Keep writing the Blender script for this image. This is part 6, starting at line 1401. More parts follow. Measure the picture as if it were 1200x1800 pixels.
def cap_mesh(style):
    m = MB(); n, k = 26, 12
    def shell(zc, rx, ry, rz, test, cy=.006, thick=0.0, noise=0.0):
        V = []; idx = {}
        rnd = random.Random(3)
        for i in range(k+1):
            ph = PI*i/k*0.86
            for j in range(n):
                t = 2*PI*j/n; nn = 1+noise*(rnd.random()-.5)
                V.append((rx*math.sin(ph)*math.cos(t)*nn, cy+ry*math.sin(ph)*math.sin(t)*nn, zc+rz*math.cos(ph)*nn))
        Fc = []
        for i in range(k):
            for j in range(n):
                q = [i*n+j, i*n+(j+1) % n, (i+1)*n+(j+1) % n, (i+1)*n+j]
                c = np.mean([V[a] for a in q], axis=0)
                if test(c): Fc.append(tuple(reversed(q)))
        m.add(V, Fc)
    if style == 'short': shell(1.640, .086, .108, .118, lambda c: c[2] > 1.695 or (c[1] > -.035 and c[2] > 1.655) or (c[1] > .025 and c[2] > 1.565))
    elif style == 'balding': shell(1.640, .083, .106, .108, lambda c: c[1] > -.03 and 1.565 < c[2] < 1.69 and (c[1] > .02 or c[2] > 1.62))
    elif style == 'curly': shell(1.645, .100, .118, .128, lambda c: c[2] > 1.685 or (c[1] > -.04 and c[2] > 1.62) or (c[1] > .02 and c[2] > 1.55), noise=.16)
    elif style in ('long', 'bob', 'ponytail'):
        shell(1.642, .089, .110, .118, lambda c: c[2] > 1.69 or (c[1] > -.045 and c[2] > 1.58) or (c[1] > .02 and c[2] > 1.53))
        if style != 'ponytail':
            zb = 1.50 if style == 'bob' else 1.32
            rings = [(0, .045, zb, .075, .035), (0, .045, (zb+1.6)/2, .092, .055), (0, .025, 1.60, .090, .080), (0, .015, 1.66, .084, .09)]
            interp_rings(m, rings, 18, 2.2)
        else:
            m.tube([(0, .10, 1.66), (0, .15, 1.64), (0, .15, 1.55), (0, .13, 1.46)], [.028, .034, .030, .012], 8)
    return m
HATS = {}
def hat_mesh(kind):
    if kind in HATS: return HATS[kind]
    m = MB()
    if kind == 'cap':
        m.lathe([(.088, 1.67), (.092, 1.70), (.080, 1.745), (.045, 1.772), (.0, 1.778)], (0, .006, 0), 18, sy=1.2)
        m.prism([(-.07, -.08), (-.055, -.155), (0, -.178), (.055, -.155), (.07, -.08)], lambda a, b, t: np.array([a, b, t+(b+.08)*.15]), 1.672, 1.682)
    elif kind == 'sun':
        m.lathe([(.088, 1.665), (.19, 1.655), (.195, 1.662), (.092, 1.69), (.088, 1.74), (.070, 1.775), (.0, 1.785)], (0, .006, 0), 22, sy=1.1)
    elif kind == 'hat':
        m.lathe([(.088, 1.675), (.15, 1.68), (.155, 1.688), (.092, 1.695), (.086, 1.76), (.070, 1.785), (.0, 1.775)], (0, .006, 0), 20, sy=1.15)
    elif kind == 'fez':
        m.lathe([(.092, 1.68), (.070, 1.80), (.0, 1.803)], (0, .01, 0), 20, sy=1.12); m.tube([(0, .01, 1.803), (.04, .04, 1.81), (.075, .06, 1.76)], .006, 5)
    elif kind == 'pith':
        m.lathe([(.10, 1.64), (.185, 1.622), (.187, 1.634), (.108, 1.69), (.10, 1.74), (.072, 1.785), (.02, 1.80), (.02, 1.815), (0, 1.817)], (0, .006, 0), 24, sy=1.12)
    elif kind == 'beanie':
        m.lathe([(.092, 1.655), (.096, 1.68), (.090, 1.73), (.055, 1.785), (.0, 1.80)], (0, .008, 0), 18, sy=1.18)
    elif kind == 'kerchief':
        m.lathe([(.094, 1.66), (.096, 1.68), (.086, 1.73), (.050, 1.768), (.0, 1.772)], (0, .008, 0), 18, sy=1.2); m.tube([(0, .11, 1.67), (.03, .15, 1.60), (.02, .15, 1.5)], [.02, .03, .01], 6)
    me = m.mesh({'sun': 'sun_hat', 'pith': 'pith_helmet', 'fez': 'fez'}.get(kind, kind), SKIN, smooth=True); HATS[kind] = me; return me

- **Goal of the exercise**
Output the listing above exactly as it appears.

- **Output of the task**
Keep writing the Blender script for this image. This is part 6, starting at line 1401. More parts follow. Measure the picture as if it were 1200x1800 pixels.
def cap_mesh(style):
    m = MB(); n, k = 26, 12
    def shell(zc, rx, ry, rz, test, cy=.006, thick=0.0, noise=0.0):
        V = []; idx = {}
        rnd = random.Random(3)
        for i in range(k+1):
            ph = PI*i/k*0.86
            for j in range(n):
                t = 2*PI*j/n; nn = 1+noise*(rnd.random()-.5)
                V.append((rx*math.sin(ph)*math.cos(t)*nn, cy+ry*math.sin(ph)*math.sin(t)*nn, zc+rz*math.cos(ph)*nn))
        Fc = []
        for i in range(k):
            for j in range(n):
                q = [i*n+j, i*n+(j+1) % n, (i+1)*n+(j+1) % n, (i+1)*n+j]
                c = np.mean([V[a] for a in q], axis=0)
                if test(c): Fc.append(tuple(reversed(q)))
        m.add(V, Fc)
    if style == 'short': shell(1.640, .086, .108, .118, lambda c: c[2] > 1.695 or (c[1] > -.035 and c[2] > 1.655) or (c[1] > .025 and c[2] > 1.565))
    elif style == 'balding': shell(1.640, .083, .106, .108, lambda c: c[1] > -.03 and 1.565 < c[2] < 1.69 and (c[1] > .02 or c[2] > 1.62))
    elif style == 'curly': shell(1.645, .100, .118, .128, lambda c: c[2] > 1.685 or (c[1] > -.04 and c[2] > 1.62) or (c[1] > .02 and c[2] > 1.55), noise=.16)
    elif style in ('long', 'bob', 'ponytail'):
        shell(1.642, .089, .110, .118, lambda c: c[2] > 1.69 or (c[1] > -.045 and c[2] > 1.58) or (c[1] > .02 and c[2] > 1.53))
        if style != 'ponytail':
            zb = 1.50 if style == 'bob' else 1.32
            rings = [(0, .045, zb, .075, .035), (0, .045, (zb+1.6)/2, .092, .055), (0, .025, 1.60, .090, .080), (0, .015, 1.66, .084, .09)]
            interp_rings(m, rings, 18, 2.2)
        else:
            m.tube([(0, .10, 1.66), (0, .15, 1.64), (0, .15, 1.55), (0, .13, 1.46)], [.028, .034, .030, .012], 8)
    return m
HATS = {}
def hat_mesh(kind):
    if kind in HATS: return HATS[kind]
    m = MB()
    if kind == 'cap':
        m.lathe([(.088, 1.67), (.092, 1.70), (.080, 1.745), (.045, 1.772), (.0, 1.778)], (0, .006, 0), 18, sy=1.2)
        m.prism([(-.07, -.08), (-.055, -.155), (0, -.178), (.055, -.155), (.07, -.08)], lambda a, b, t: np.array([a, b, t+(b+.08)*.15]), 1.672, 1.682)
    elif kind == 'sun':
        m.lathe([(.088, 1.665), (.19, 1.655), (.195, 1.662), (.092, 1.69), (.088, 1.74), (.070, 1.775), (.0, 1.785)], (0, .006, 0), 22, sy=1.1)
    elif kind == 'hat':
        m.lathe([(.088, 1.675), (.15, 1.68), (.155, 1.688), (.092, 1.695), (.086, 1.76), (.070, 1.785), (.0, 1.775)], (0, .006, 0), 20, sy=1.15)
    elif kind == 'fez':
        m.lathe([(.092, 1.68), (.070, 1.80), (.0, 1.803)], (0, .01, 0), 20, sy=1.12); m.tube([(0, .01, 1.803), (.04, .04, 1.81), (.075, .06, 1.76)], .006, 5)
    elif kind == 'pith':
        m.lathe([(.10, 1.64), (.185, 1.622), (.187, 1.634), (.108, 1.69), (.10, 1.74), (.072, 1.785), (.02, 1.80), (.02, 1.815), (0, 1.817)], (0, .006, 0), 24, sy=1.12)
    elif kind == 'beanie':
        m.lathe([(.092, 1.655), (.096, 1.68), (.090, 1.73), (.055, 1.785), (.0, 1.80)], (0, .008, 0), 18, sy=1.18)
    elif kind == 'kerchief':
        m.lathe([(.094, 1.66), (.096, 1.68), (.086, 1.73), (.050, 1.768), (.0, 1.772)], (0, .008, 0), 18, sy=1.2); m.tube([(0, .11, 1.67), (.03, .15, 1.60), (.02, .15, 1.5)], [.02, .03, .01], 6)
    me = m.mesh({'sun': 'sun_hat', 'pith': 'pith_helmet', 'fez': 'fez'}.get(kind, kind), SKIN, smooth=True); HATS[kind] = me; return me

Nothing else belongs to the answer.